<著作からの抜書き>
【復興デザインの原則】
災害後の復興のあり方が厳しく問われる時代を迎えている、といって過言ではない。というのは、復興のあり方が、被災地における短期的な生活回復に留まらず、長期的な地域振興の命運をも大きく左右する、今日的な社会状況があるからである。それだけに、復興のあり方を運動論的に問いかける日本災害復興学会や復興デザイン研究会の果たすべき役割は、極めて大きいと言わざるを得ない。
ところで、その重要な役割を果たすにあたって、忘れてならない復興デザインの原則がある。それは、地域に密着して復興をはかるという「地域性の原則」、未来を展望して復興をはかるという「創造性の原則」、相互に協調して復興をはかるという「共創性の原則」である。これらの原則に基づいて、災害後の地域の将来像を描くのが復興デザインだと、私は考えている。
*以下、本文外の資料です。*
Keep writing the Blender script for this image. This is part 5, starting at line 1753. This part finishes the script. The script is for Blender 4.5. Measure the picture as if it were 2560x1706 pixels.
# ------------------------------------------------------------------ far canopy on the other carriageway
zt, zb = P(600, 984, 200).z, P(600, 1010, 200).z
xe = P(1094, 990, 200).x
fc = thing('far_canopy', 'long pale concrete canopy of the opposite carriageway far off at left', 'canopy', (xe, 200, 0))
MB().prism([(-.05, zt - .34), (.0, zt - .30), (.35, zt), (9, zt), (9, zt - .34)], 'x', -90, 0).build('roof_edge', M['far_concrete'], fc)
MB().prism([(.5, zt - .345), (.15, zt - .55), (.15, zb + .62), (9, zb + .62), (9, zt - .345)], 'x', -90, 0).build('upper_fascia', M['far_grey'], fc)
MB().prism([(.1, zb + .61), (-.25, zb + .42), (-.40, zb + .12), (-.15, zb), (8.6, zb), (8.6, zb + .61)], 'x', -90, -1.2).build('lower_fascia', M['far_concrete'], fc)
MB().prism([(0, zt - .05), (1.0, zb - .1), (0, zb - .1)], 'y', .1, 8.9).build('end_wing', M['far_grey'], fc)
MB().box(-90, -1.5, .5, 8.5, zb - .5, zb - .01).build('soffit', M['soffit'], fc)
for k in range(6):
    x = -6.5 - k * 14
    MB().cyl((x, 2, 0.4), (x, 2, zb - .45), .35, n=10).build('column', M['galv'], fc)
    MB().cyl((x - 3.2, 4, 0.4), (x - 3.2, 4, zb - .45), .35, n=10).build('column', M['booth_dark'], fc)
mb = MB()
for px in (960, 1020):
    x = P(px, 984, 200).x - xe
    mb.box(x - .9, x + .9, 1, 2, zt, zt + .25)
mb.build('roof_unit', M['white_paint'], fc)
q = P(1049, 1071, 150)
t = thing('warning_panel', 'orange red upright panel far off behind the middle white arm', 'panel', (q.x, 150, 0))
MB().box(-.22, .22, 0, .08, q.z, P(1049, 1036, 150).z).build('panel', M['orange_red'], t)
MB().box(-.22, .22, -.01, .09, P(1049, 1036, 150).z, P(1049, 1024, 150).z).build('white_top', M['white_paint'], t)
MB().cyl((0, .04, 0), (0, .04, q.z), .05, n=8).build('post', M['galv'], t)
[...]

さて、地域性の原則では、地域の風土や文化を大切にし、地域の資源や知恵の活用をはかって、誇りうる地域のよさを受け継ぐことが欠かせない。また、創造性の原則では、地域の抱える諸課題の解決をはかりつつ、希望のもてる理想社会の建設に挑戦することが要求される。さらに、共創性の原則では、互いの立場や考え方の違いを認め合いながら、連携し協働することが必要となる。
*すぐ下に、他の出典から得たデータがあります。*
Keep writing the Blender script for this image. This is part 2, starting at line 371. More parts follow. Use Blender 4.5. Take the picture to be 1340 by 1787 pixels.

そこで、この原則に照らして、新潟中越地震後の復興をみると、将来に受け継ぐべき貴重な成果を、少なからず認めることができる。自然との共生を心がけ、中山間地の原風景を継承していること、農業はもとより闘牛や養鯉などの地域に密着した産業を大切にして、地域の復興像を描いていること、伝統的な様式を踏まえ、地域に密着した復興住宅モデルを提示したこと、若者が高齢者と一体となって、世代を超えた村ぐるみの復興を実現していることなど、他の地域に発信すべき貴重な成果が得られている。
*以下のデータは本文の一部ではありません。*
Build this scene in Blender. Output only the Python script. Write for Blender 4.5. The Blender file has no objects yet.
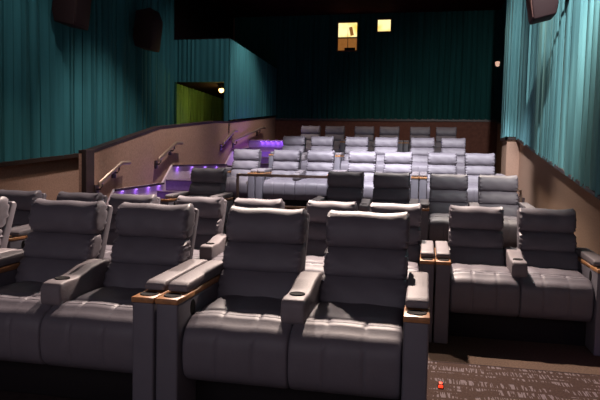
import bpy, bmesh, math, random
from mathutils import Vector, Matrix
random.seed(7)
sc = bpy.context.scene
COL = sc.collection
PI = math.pi

# ------------------------------------------------------------------ materials
def mat(name, col, rough=.6, metal=0, emit=None, estr=0, spec=.4, noise=0, nscale=30, bump=0, bscale=200, stretch=None):
    m = bpy.data.materials.new(name); m.use_nodes = True
    nt = m.node_tree; b = nt.nodes['Principled BSDF']
    b.inputs['Base Color'].default_value = (*col, 1)
    b.inputs['Roughness'].default_value = rough
    b.inputs['Metallic'].default_value = metal
    b.inputs['Specular IOR Level'].default_value = spec
    if emit:
        b.inputs['Emission Color'].default_value = (*emit, 1)
        b.inputs['Emission Strength'].default_value = estr
    tc = nt.nodes.new('ShaderNodeTexCoord')
    if noise:
        n = nt.nodes.new('ShaderNodeTexNoise'); n.inputs['Scale'].default_value = nscale
        n.inputs['Detail'].default_value = 4
        if stretch:
            mp = nt.nodes.new('ShaderNodeMapping'); mp.inputs['Scale'].default_value = (1, 1, stretch)
            nt.links.new(tc.outputs['Object'], mp.inputs[0]); nt.links.new(mp.outputs[0], n.inputs['Vector'])
        else: nt.links.new(tc.outputs['Object'], n.inputs['Vector'])
        r = nt.nodes.new('ShaderNodeValToRGB')
        r.color_ramp.elements[0].position = .3; r.color_ramp.elements[1].position = .7
        r.color_ramp.elements[0].color = (*[c*(1-noise) for c in col], 1)
        r.color_ramp.elements[1].color = (*[min(1, c*(1+noise)) for c in col], 1)
        nt.links.new(n.outputs['Fac'], r.inputs['Fac'])
        nt.links.new(r.outputs['Color'], b.inputs['Base Color'])
    if bump:
        n = nt.nodes.new('ShaderNodeTexNoise'); n.inputs['Scale'].default_value = bscale
        nt.links.new(tc.outputs['Object'], n.inputs['Vector'])
        bp = nt.nodes.new('ShaderNodeBump'); bp.inputs['Strength'].default_value = bump
        bp.inputs['Distance'].default_value = .01
        nt.links.new(n.outputs['Fac'], bp.inputs['Height'])
        nt.links.new(bp.outputs['Normal'], b.inputs['Normal'])
    return m

M = {}
M['leather'] = mat('grey_leather', (.148, .134, .158), .5, noise=.05, nscale=9, bump=.08, bscale=60, spec=.35)
M['pad'] = mat('arm_leather', (.20, .176, .19), .55, noise=.05, nscale=12, bump=.15, bscale=80, spec=.3)
M['body'] = mat('arm_vinyl', (.15, .142, .170), .5, noise=.05, nscale=6, spec=.35)
M['wood'] = mat('oak_cap', (.42, .20, .085), .4, noise=.25, nscale=25, spec=.4)
M['black'] = mat('black_plastic', (.006, .005, .006), .8, spec=.1)
M['dark'] = mat('dark_base', (.010, .007, .009), .8)
M['chrome'] = mat('chrome', (.8, .8, .85), .2, 1)
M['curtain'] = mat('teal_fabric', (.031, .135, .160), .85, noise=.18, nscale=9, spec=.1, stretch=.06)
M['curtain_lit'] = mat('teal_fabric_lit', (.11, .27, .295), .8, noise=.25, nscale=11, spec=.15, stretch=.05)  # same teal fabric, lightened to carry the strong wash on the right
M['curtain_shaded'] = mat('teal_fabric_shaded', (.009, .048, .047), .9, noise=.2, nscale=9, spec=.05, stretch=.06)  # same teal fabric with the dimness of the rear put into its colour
M['curtain_lamplit'] = mat('teal_fabric_lamplit', (.10, .19, .075), .85, noise=.2, nscale=9, spec=.05, stretch=.06)  # teal fabric with the lamp's yellow light mixed into its colour
M['tan'] = mat('tan_wall_carpet', (.42, .275, .20), .9, noise=.10, nscale=45, bump=.15, bscale=120, spec=.05)
M['tan_left'] = mat('brown_wall_carpet', (.40, .25, .195), .9, noise=.16, nscale=35, bump=.15, bscale=120, spec=.05)
M['trim'] = mat('dark_wood_trim', (.032, .019, .018), .45, noise=.2, nscale=12)
M['ceiling'] = mat('dark_ceiling', (.035, .008, .010), .95, noise=.2, nscale=2, spec=.02)
M['blackwall'] = mat('black_wall', (.010, .006, .007), .95, spec=.02)
M['brown_dark'] = mat('brown_back_wall', (.14, .06, .045), .9, noise=.15, nscale=10, spec=.05)
M['step'] = mat('stair_carpet', (.20, .13, .20), .9, noise=.2, nscale=30, spec=.05)
M['riser'] = mat('stair_riser', (.26, .17, .34), .8, noise=.1, nscale=20, spec=.1)
M['lav'] = mat('skirting_panel', (.68, .56, .62), .85, noise=.08, nscale=20, spec=.1)
M['nosing'] = mat('light_nosing', (.40, .32, .30), .5)
M['bronze'] = mat('bronze_rail', (.34, .24, .19), .35, .5)
M['speaker'] = mat('speaker_maroon', (.020, .006, .008), .8)
M['grille'] = mat('speaker_grille', (.10, .045, .038), .7, noise=.15, nscale=60)
M['led'] = mat('purple_led', (.5, .2, 1), .5, emit=(.50, .30, 1), estr=1.6)
M['warmlamp'] = mat('warm_lamp', (1, .8, .4), .5, emit=(1, .55, .15), estr=7)
M['sconce'] = mat('dim_lamp', (.8, .6, .5), .5, emit=(.9, .55, .4), estr=.8)
M['red'] = mat('red_marker', (.9, .08, .03), .4, emit=(1, .06, .02), estr=1.2)
M['platform'] = mat('platform_carpet', (.050, .036, .036), .95, noise=.3, nscale=30, spec=.03)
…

中越から能登半島さらには中越沖へと、この数年間の被災地復興の取り組みは、非常時の復興再生にとどまらず、日常時の地域づくりへのコペルニクス的な転換をもたらしつつある。日本災害復興学会と復興デザイン研究会は、これらの成果を理論的に分析し、教訓として普遍化させて、後世にまた世界に発信すべく、奮闘しなければと思う。